Tags : trie, string, geeksforgeeks, cpp, medium

Problem Statement - link #

Some cities are going to be renamed and accordingly name of their railway stations will also change. Changing the name of railway station should also result in changed station code. Railways have an idea that station code should be the shortest prefix out of all railway stations renamed prior to this. If some city has same name, then prefix will be the name with suffix as the count of occurence of that city prior to this and including this, seperated with spaces.

Given N renamed cities consisting of lowercase alphabets only. The task is to generate a station ID for all the stations.

Your Task:

Complete check function which takes array of strings and number of string ‘n’ as arguments and print the require answer in the function itself. You have to provide new line in the function itself.

Expected Time Complexity: O(N * WORD_LEN)
Expected Auxiliary Space: O(N * WORD_LEN)

Examples #

Example 1:

Input:
N = 6
Cities[] = {shimla,safari,jammu,delhi,
                jammu,dehradun}
Output:
s
sa
j
d
jammu 2
deh
Explanation: Till shimla, no stations are there.
So, it's first character will be the unique
smallest prefix. For safari, first character of
shimla matches, so unique smallest prefix is sa
Similarly, j is smallest unique prefix for jammu
and d is for delhi. For last city jammu, we have
countered jammu before, and therefor no smallest
prefix is possible.
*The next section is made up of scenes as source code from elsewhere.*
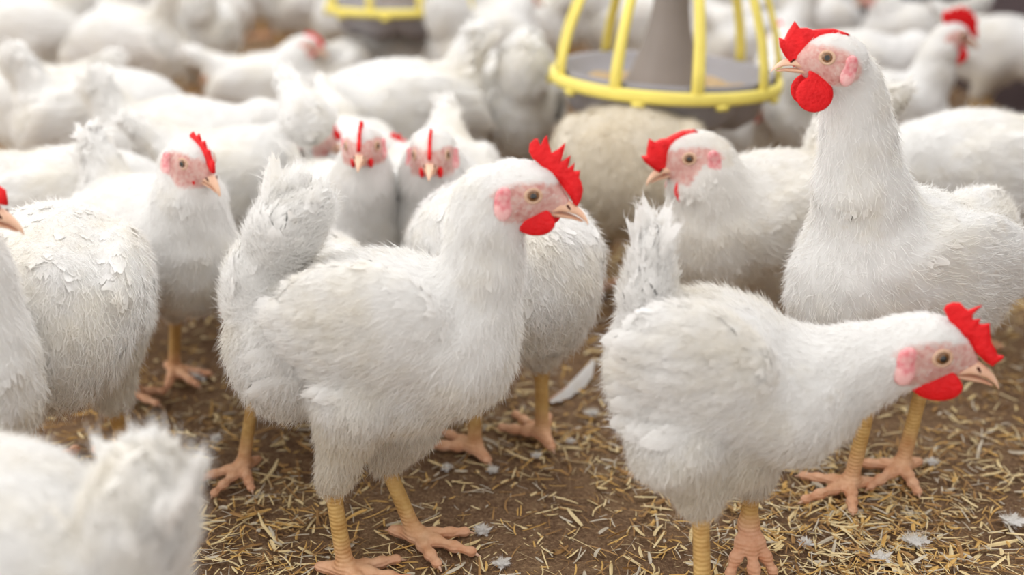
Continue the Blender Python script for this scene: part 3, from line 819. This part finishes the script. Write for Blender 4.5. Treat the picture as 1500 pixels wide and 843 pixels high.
TAILF = {'up': ((-.125, 0, .31), (-.25, 0, 1), 26, .060, .35, .1, .016), 'back': ((-.14, 0, .285), (-1, 0, .7), 24, .065, .30, -.1, .014),
         'fluff': ((-.115, 0, .285), (-.35, 0, 1), 30, .055, .45, -.25, .024)}
def std(label, px, py, yaw, pose='up', sc=1.0, tail='up', q=1, seed=1, hy=0, hp=0, hr=0, neck_y=0.0, comb='d', wat='d', zc=.235, legs=None, dirt=0.0, fat=1.0, at=None, group=GH, dz=0, dx=0, name='hen', step=0.02, hs=1.0, cs=1.0, wings=True, tz=.27):
    x, y = at or gp(px, py, zc*sc)
    nk, hd, pp = POSE[pose]
    n = len(nk)
    nk = [(a+dx*(i/(n-1)), b+neck_y*(i/(n-1))**1.3, c+dz*(i/(n-1)), r) for i, (a, b, c, r) in enumerate(nk)]
    hd = (hd[0]+dx, hd[1]+neck_y, hd[2]+dz)
    if hy:   # swing the head about the top of the neck
        tx, ty, tz = nk[-1][:3]; a = math.radians(hy); d = hd[0]-tx
        hd = (tx+d*math.cos(a), ty+d*math.sin(a), hd[2])
    rs = random.Random(seed)
    lg, th = [], []
    for s in (-1, 1):
        st = step*s*rs.choice((-1, 1))*(.6+.8*rs.random())
        hock = (-.018+st*.4, s*.042, .098); foot = (.006+st*1.6, s*.043, .011)
        lg.append(dict(hock=hock, foot=foot, toeyaw=rs.uniform(-14, 14)))
        th.append(((0, s*.044, .190), (hock[0], hock[1], .112), .042, .019))
    if legs is not None: lg = legs
    t = make_hen(name, (x, y), math.radians(yaw), body_defaults(fat=fat)+tail_prims(tail, z=tz), nk, hd, head_yaw=hy, head_pitch=pp+hp, head_roll=hr, legs=lg, thighs=th,
                 comb=comb, wat=wat, q=q, seed=seed, tailf=TAILF.get(tail), scale=sc, dirt=dirt, head_scale=hs, comb_scale=cs, wings=wings)
    return tag(t, label, 'hen', group)

# the tall hen looking left
C = Side(1284, 702, 212)
pr = [E((0, 0, .262), (.112, .086, .086), ang=12, flow=(-1, 0, -.3), L=.026, fluff=.6),
      E((.070, 0, .262), (.066, .074, .088), ang=30, flow=(-.5, 0, -.8), L=.020, fluff=.8),
      E((-.080, 0, .240), (.062, .068, .080), ang=-10, flow=(-.5, 0, -.6), L=.026, fluff=1.6),
      E((-.01, 0, .200), (.080, .062, .050), flow=(-.8, 0, -.6), L=.022, fluff=1.6)] + tail_prims('fluff', -.125, .235)
for s in (-1, 1): pr.append(E((-.015, s*.064, .270), (.10, .028, .062), ang=2, flow=(-1, 0, -.18), L=.024, fluff=.5, tag_='wing'))
lg = []
hen_c = make_hen('hen', C.o[:2], C.yaw, pr,
    [C.nk(1275, 345, 92), C.nk(1262, 275, 64), C.nk(1256, 205, 50), C.nk(1252, 152, 42), C.nk(1244, 116, 35), C.nk(1228, 92, 28)], C.p(1206, 80), head_yaw=-36, head_pitch=13, head_scale=.92,
    thighs=[((.0, s*.046, .21), (C.g(*f_)[0]-.02, C.g(*f_)[1], .135), .044, .020) for s, f_ in ((1, (1246, 706)), (-1, (1322, 680)))],
    legs=[dict(hock=(C.g(1246, 706)[0]-.02, C.g(1246, 706)[1], .128), foot=C.g(1246, 706), toeyaw=-5, sp=1.4), dict(hock=(C.g(1322, 680)[0]-.02, C.g(1322, 680)[1], .128), foot=C.g(1322, 680), toeyaw=8, sp=1.4)],
    comb='e', wat='c', q=1, seed=21, wing_box=(-.09, .06, .235, .305), tailf=((-.115, 0, .26), (-.35, 0, 1), 30, .06, .45, -.25, .024))
tag(hen_c, 'tallest white bird with long upright neck looking left, big red comb and wattles', 'hen', GH)
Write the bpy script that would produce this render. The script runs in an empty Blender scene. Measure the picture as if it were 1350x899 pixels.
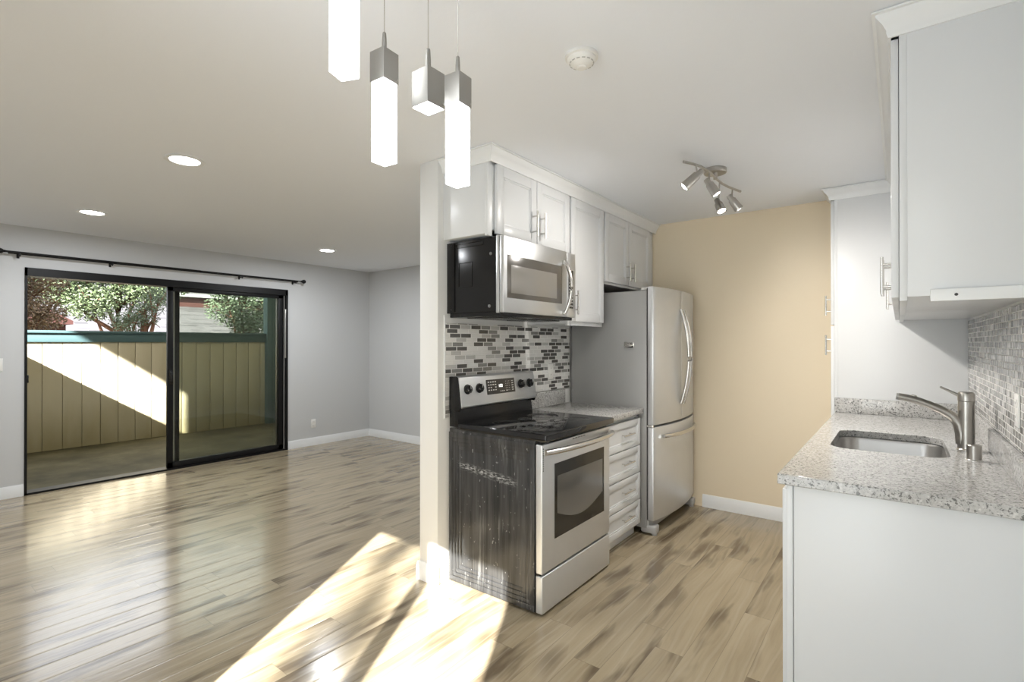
import bpy, bmesh, math, random
from mathutils import Vector, Matrix
random.seed(7)
S = bpy.context.scene
COL = S.collection
PI = math.pi

# ------------------------------------------------------------------ camera, sky, sun, exposure
cam = bpy.data.cameras.new('camera')
cam.sensor_width = 36.0
cam.lens = 36.0 * 669.2 / 1350.0
cam.clip_start = 0.05
cam.clip_end = 300
camera = bpy.data.objects.new('camera', cam)
COL.objects.link(camera)
camera.location = (0, 0, 1.385)
camera.rotation_euler = (math.radians(90.2), 0, math.radians(37.37))
S.camera = camera

SUN_AZ, SUN_EL = (-0.4795, 0.8775), math.radians(31.2)
sun = bpy.data.lights.new('sun', 'SUN')
sun.energy = 29.0
sun.color = (1.0, 0.97, 0.935)
sun.angle = math.radians(0.6)
sun_ob = bpy.data.objects.new('sun', sun)
COL.objects.link(sun_ob)
sun_dir = Vector((SUN_AZ[0] * math.cos(SUN_EL), SUN_AZ[1] * math.cos(SUN_EL), -math.sin(SUN_EL)))
sun_ob.rotation_euler = sun_dir.to_track_quat('-Z', 'Y').to_euler()
sun_ob.location = (4, -8, 8)

world = bpy.data.worlds.new('sky')
S.world = world
world.use_nodes = True
wn = world.node_tree
wn.nodes.clear()
wout = wn.nodes.new('ShaderNodeOutputWorld')
wbg = wn.nodes.new('ShaderNodeBackground')
wsky = wn.nodes.new('ShaderNodeTexSky')
wsky.sky_type = 'NISHITA'
wsky.sun_disc = False
wsky.sun_elevation = SUN_EL
wsky.sun_rotation = math.atan2(-SUN_AZ[0], -SUN_AZ[1])
wsky.air_density = 1.0
wsky.dust_density = 2.5
wsky.ozone_density = 1.0
wmix = wn.nodes.new('ShaderNodeMix')
wmix.data_type = 'RGBA'
wmix.inputs[0].default_value = 0.72
wmix.inputs[7].default_value = (8.3, 8.6, 8.9, 1)      # thin bright haze
wn.links.new(wsky.outputs[0], wmix.inputs[6])
wn.links.new(wmix.outputs[2], wbg.inputs[0])
wbg.inputs[1].default_value = 0.34
wn.links.new(wbg.outputs[0], wout.inputs[0])

WINDOW_FILL = 5.0      # daylight entering through the glazed door behind the camera
CAN_POWER = 13.0
PENDANT_GLOW = 5.5
TRACK_POWER = 28.0

S.view_settings.view_transform = 'Standard'
S.view_settings.look = 'None'
S.view_settings.exposure = 0.75
S.view_settings.gamma = 1.0
S.view_settings.use_curve_mapping = False
S.cycles.max_bounces = 10
S.cycles.diffuse_bounces = 6
S.cycles.glossy_bounces = 5
S.cycles.transmission_bounces = 8
S.cycles.transparent_max_bounces = 16
S.cycles.caustics_reflective = False
S.cycles.caustics_refractive = False
S.cycles.sample_clamp_indirect = 6.0
S.cycles.use_denoising = True


def area_light(name, loc, direction, sx, sy, power, color=(1, 1, 1), shape='RECTANGLE', parent=None, spread=PI):
    l = bpy.data.lights.new(name, 'AREA')
    l.shape = shape
    l.size = sx
    if shape in ('RECTANGLE', 'ELLIPSE'):
        l.size_y = sy
    l.energy = power
    l.color = color
    l.spread = spread
    o = bpy.data.objects.new(name, l)
    COL.objects.link(o)
    o.location = loc
    o.rotation_euler = Vector(direction).to_track_quat('-Z', 'Z').to_euler()
    if parent:
        o.parent = parent
        o.location = Vector(loc) - world_loc(parent)
    return o


area_light('window_daylight', (-0.78, -0.53, 1.03), (0, 1, 0.06), 1.26, 1.95, WINDOW_FILL, (0.85, 0.93, 1.0))


# ------------------------------------------------------------------ node helper
class N:
    """a material being wired: every method adds a node and returns its output"""
    def __init__(s, name):
        s.m = bpy.data.materials.new(name)
        s.m.use_nodes = True
        s.t = s.m.node_tree
        s.t.nodes.clear()
        s.out = s.t.nodes.new('ShaderNodeOutputMaterial')
        s.b = None

    def lk(s, a, b):
        if isinstance(a, (int, float)):
            b.default_value = a
        elif isinstance(a, tuple):
            if len(b.default_value) == 4 and len(a) == 3:
                a = a + (1,)
            b.default_value = a
        else:
            s.t.links.new(a, b)

    def math(s, op, a, b=0.0, c=None, clamp=False):
        n = s.t.nodes.new('ShaderNodeMath')
        n.operation = op
        n.use_clamp = clamp
        s.lk(a, n.inputs[0])
        s.lk(b, n.inputs[1])
        if c is not None:
            s.lk(c, n.inputs[2])
        return n.outputs[0]

    def pos(s):
        n = s.t.nodes.new('ShaderNodeNewGeometry')
        return n.outputs['Position']

    def nrm(s):
        n = s.t.nodes.new('ShaderNodeNewGeometry')
        return n.outputs['Normal']

    def obj(s):
        n = s.t.nodes.new('ShaderNodeTexCoord')
        return n.outputs['Object']

    def sep(s, v):
        n = s.t.nodes.new('ShaderNodeSeparateXYZ')
        s.lk(v, n.inputs[0])
        return n.outputs

    def comb(s, x, y, z):
        n = s.t.nodes.new('ShaderNodeCombineXYZ')
        s.lk(x, n.inputs[0]); s.lk(y, n.inputs[1]); s.lk(z, n.inputs[2])
        return n.outputs[0]

    def scale(s, v, k):
        n = s.t.nodes.new('ShaderNodeVectorMath')
        n.operation = 'MULTIPLY'
        s.lk(v, n.inputs[0])
        s.lk(k, n.inputs[1])
        return n.outputs[0]

    def add(s, v, k):
        n = s.t.nodes.new('ShaderNodeVectorMath')
        n.operation = 'ADD'
        s.lk(v, n.inputs[0])
        s.lk(k, n.inputs[1])
        return n.outputs[0]

    def noise(s, v, scale=5.0, detail=3.0, rough=0.55, dist=0.0, color=False):
        n = s.t.nodes.new('ShaderNodeTexNoise')
        s.lk(v, n.inputs['Vector'])
        n.inputs['Scale'].default_value = scale
        n.inputs['Detail'].default_value = detail
        n.inputs['Roughness'].default_value = rough
        n.inputs['Distortion'].default_value = dist
        return n.outputs[1 if color else 0]

    def voronoi(s, v, scale=5.0, feature='F1', out='Distance', rand=1.0):
        n = s.t.nodes.new('ShaderNodeTexVoronoi')
        n.feature = feature
        s.lk(v, n.inputs['Vector'])
        n.inputs['Scale'].default_value = scale
        n.inputs['Randomness'].default_value = rand
        return n.outputs[out]

    def white(s, v, color=False):
        n = s.t.nodes.new('ShaderNodeTexWhiteNoise')
        n.noise_dimensions = '3D'
        s.lk(v, n.inputs['Vector'])
        return n.outputs[1 if color else 0]

    def ramp(s, f, stops, interp='LINEAR'):
        n = s.t.nodes.new('ShaderNodeValToRGB')
        r = n.color_ramp
        r.interpolation = interp
        while len(r.elements) < len(stops):
            r.elements.new(0.5)
        for e, (p, c) in zip(r.elements, stops):
            e.position = p
            e.color = (c, c, c, 1) if isinstance(c, (int, float)) else tuple(c) + (1,)
        s.lk(f, n.inputs[0])
        return n.outputs[0]

    def mix(s, f, a, b, blend='MIX'):
        n = s.t.nodes.new('ShaderNodeMix')
        n.data_type = 'RGBA'
        n.blend_type = blend
        s.lk(f, n.inputs[0])
        s.lk(a, n.inputs[6])
        s.lk(b, n.inputs[7])
        return n.outputs[2]

    def bump(s, h, strength=0.3, dist=0.01):
        n = s.t.nodes.new('ShaderNodeBump')
        n.inputs['Strength'].default_value = strength
        n.inputs['Distance'].default_value = dist
        s.lk(h, n.inputs['Height'])
        return n.outputs[0]

    def bsdf(s, **kw):
        n = s.t.nodes.new('ShaderNodeBsdfPrincipled')
        for k, v in kw.items():
            s.lk(v, n.inputs[k.replace('_', ' ')])
        s.t.links.new(n.outputs[0], s.out.inputs[0])
        s.b = n
        return s.m


def plain(name, col, rough=0.5, metal=0.0, spec=0.5, coat=0.0, bump=None):
    n = N(name)
    kw = {}
    if bump:
        p = n.obj() if len(bump) > 2 else n.pos()
        kw['Normal'] = n.bump(n.noise(p, bump[0], 3), bump[1], 0.002)
    n.bsdf(Base_Color=col, Roughness=rough, Metallic=metal, **kw)
    n.b.inputs['Specular IOR Level'].default_value = spec
    n.b.inputs['Coat Weight'].default_value = coat
    return n.m


def emit(name, col, strength):
    n = N(name)
    n.bsdf(Base_Color=(0.8, 0.8, 0.8), Roughness=0.3, Emission_Color=col, Emission_Strength=strength)
    return n.m


def brushed(name, col, rough=0.3, axis='z', fine=220.0, depth=0.12, metal=1.0):
    """brushed stainless steel: fine lines along one axis"""
    n = N(name)
    k = {'x': (2, fine, fine), 'y': (fine, 2, fine), 'z': (fine, fine, 2)}[axis]
    f = n.noise(n.scale(n.pos(), k), 1.0, 3)
    blot = n.noise(n.pos(), 4.0, 3)
    r = n.math('ADD', n.math('MULTIPLY', f, depth), n.math('MULTIPLY_ADD', blot, 0.12, rough - depth / 2 - 0.06))
    n.bsdf(Base_Color=n.mix(blot, col, tuple(c * 0.88 for c in col)), Metallic=metal, Roughness=r, Normal=n.bump(f, 0.04, 0.001))
    return n.m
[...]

So, we can generate its code
as jammu with suffix equal to the count of jammu,
i.e, 2. Smallest unique prefix is jammu2. Now,
delhi can be renamed as d, and dehradun can be
renamed as deh, since deh is the smallest non
matching prefix. 

Constraints #

1 ≤ N <= 10^6
1 <= Word Length <= 100

Solutions #

// arr : array of strings
// n : count of the number of strings in the array
class Solution
{
    public:

    void insert(string str, Node* root){
        string res = "";
        Node* cur = root;
        bool flag = false;
        for(char c: str){
            if(!flag) res+=c;
            if(cur->mp.find(c)==cur->mp.end()){
                flag = true;
                cur->mp[c] = newNode();
            }
            cur = cur->mp[c];
        }
        if(cur->isEndOfWord) cout << res << " " << cur->count1+1 <<endl;
        else cout << res << endl;
        cur->isEndOfWord = true;
        cur->count1++;
    }

    void check(string *arr, int n){
    //code here
    Node* root = newNode();
        for(int i=0;i<n;i++){
            insert(arr[i],root);
        }
    }

};